What is needed
Hand back each line, unchanged, from the top down to the line where "el[1].position = 1;" sits.

Data excerpts
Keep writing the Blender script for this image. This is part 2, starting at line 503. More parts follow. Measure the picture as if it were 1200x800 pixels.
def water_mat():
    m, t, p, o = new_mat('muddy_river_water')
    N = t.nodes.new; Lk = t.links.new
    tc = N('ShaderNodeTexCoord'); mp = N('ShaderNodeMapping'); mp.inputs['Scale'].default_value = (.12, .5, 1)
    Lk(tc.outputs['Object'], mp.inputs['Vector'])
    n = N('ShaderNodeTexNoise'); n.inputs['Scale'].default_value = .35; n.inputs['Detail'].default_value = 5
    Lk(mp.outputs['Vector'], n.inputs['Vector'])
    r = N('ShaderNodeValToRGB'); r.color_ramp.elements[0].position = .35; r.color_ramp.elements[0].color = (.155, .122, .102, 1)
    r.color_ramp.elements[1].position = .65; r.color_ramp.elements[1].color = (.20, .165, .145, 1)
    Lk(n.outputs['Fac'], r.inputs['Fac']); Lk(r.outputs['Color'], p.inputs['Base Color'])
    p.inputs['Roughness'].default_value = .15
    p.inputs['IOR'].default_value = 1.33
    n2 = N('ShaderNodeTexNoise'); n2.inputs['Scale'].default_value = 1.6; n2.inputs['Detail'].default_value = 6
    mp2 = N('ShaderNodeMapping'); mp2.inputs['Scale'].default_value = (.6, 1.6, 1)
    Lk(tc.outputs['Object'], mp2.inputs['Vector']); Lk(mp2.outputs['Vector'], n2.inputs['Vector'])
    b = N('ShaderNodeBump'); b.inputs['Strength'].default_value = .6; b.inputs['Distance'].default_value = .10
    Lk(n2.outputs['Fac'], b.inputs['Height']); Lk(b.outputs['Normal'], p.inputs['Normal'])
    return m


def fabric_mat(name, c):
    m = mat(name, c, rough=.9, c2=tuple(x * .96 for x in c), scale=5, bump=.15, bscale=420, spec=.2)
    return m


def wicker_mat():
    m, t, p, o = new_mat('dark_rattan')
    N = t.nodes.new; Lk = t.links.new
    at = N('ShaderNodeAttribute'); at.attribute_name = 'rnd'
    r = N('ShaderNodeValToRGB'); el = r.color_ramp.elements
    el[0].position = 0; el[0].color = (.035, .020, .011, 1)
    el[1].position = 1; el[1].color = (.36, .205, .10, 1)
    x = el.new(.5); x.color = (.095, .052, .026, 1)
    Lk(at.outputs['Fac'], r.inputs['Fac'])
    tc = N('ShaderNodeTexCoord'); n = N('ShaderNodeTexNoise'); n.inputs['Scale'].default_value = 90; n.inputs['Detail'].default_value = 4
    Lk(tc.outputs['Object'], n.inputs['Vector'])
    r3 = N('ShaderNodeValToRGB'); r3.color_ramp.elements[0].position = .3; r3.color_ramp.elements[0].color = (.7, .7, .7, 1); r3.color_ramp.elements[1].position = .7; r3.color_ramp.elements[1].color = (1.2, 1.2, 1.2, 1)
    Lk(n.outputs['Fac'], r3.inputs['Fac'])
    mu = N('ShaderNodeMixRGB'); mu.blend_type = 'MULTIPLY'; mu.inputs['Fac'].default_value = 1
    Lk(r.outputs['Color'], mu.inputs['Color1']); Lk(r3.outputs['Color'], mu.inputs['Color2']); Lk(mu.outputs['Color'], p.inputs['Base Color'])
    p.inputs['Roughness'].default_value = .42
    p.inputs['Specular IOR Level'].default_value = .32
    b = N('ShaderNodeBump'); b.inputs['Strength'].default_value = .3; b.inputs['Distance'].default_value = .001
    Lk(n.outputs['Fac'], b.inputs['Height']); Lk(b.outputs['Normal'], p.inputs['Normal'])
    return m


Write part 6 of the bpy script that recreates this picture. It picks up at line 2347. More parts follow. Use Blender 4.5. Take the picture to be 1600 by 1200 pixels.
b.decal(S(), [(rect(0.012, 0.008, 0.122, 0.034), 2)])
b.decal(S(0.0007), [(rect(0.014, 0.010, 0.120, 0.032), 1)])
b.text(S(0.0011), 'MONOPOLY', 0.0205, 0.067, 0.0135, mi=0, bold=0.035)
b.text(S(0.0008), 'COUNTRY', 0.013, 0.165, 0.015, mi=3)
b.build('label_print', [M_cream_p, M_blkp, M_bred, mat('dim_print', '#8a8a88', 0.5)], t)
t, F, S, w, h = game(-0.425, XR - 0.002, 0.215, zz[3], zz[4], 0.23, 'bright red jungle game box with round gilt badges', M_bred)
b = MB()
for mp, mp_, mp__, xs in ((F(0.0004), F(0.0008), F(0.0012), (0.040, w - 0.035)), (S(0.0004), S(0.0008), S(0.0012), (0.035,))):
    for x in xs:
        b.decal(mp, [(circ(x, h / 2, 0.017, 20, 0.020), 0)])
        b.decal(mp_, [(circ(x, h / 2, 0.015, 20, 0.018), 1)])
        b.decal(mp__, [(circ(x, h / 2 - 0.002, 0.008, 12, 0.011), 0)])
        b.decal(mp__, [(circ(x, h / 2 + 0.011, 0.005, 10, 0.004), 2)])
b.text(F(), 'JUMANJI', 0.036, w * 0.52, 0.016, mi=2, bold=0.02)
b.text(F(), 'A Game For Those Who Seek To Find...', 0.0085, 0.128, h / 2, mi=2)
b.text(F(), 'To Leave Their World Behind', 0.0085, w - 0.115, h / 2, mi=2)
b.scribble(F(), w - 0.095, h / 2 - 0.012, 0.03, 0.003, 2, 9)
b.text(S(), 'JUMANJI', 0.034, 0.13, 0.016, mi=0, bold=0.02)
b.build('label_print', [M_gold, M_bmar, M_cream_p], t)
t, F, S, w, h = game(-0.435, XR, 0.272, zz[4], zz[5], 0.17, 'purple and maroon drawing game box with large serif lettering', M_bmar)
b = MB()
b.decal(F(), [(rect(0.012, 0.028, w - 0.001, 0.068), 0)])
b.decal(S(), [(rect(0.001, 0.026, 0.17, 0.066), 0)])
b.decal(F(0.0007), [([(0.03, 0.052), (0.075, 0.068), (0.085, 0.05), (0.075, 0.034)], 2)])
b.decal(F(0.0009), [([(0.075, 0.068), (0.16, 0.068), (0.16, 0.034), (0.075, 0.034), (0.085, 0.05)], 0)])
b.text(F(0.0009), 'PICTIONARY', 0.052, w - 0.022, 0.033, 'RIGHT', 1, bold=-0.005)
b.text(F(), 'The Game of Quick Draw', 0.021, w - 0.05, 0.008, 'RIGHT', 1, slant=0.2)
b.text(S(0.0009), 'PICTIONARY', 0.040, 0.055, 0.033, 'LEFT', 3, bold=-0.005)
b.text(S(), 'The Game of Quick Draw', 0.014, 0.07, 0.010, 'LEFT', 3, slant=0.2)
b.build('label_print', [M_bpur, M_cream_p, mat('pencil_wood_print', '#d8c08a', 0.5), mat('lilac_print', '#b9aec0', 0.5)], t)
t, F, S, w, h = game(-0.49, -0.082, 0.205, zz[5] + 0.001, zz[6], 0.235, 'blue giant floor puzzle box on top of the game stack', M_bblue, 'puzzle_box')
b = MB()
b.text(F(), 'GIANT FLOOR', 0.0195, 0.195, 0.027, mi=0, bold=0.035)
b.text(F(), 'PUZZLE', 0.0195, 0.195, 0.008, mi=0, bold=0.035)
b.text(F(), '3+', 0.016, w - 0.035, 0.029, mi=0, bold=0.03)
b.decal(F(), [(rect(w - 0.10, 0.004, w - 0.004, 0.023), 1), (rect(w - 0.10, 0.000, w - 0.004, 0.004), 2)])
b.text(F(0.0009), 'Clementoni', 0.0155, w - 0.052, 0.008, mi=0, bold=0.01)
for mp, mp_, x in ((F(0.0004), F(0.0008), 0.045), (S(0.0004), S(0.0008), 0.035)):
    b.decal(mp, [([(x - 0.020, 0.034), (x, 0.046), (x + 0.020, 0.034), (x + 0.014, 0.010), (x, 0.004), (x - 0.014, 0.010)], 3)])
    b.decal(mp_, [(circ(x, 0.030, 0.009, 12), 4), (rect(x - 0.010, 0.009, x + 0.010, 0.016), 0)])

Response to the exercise
Keep writing the Blender script for this image. This is part 2, starting at line 503. More parts follow. Measure the picture as if it were 1200x800 pixels.
def water_mat():
    m, t, p, o = new_mat('muddy_river_water')
    N = t.nodes.new; Lk = t.links.new
    tc = N('ShaderNodeTexCoord'); mp = N('ShaderNodeMapping'); mp.inputs['Scale'].default_value = (.12, .5, 1)
    Lk(tc.outputs['Object'], mp.inputs['Vector'])
    n = N('ShaderNodeTexNoise'); n.inputs['Scale'].default_value = .35; n.inputs['Detail'].default_value = 5
    Lk(mp.outputs['Vector'], n.inputs['Vector'])
    r = N('ShaderNodeValToRGB'); r.color_ramp.elements[0].position = .35; r.color_ramp.elements[0].color = (.155, .122, .102, 1)
    r.color_ramp.elements[1].position = .65; r.color_ramp.elements[1].color = (.20, .165, .145, 1)
    Lk(n.outputs['Fac'], r.inputs['Fac']); Lk(r.outputs['Color'], p.inputs['Base Color'])
    p.inputs['Roughness'].default_value = .15
    p.inputs['IOR'].default_value = 1.33
    n2 = N('ShaderNodeTexNoise'); n2.inputs['Scale'].default_value = 1.6; n2.inputs['Detail'].default_value = 6
    mp2 = N('ShaderNodeMapping'); mp2.inputs['Scale'].default_value = (.6, 1.6, 1)
    Lk(tc.outputs['Object'], mp2.inputs['Vector']); Lk(mp2.outputs['Vector'], n2.inputs['Vector'])
    b = N('ShaderNodeBump'); b.inputs['Strength'].default_value = .6; b.inputs['Distance'].default_value = .10
    Lk(n2.outputs['Fac'], b.inputs['Height']); Lk(b.outputs['Normal'], p.inputs['Normal'])
    return m


def fabric_mat(name, c):
    m = mat(name, c, rough=.9, c2=tuple(x * .96 for x in c), scale=5, bump=.15, bscale=420, spec=.2)
    return m


def wicker_mat():
    m, t, p, o = new_mat('dark_rattan')
    N = t.nodes.new; Lk = t.links.new
    at = N('ShaderNodeAttribute'); at.attribute_name = 'rnd'
    r = N('ShaderNodeValToRGB'); el = r.color_ramp.elements
    el[0].position = 0; el[0].color = (.035, .020, .011, 1)
    el[1].position = 1; el[1].color = (.36, .205, .10, 1)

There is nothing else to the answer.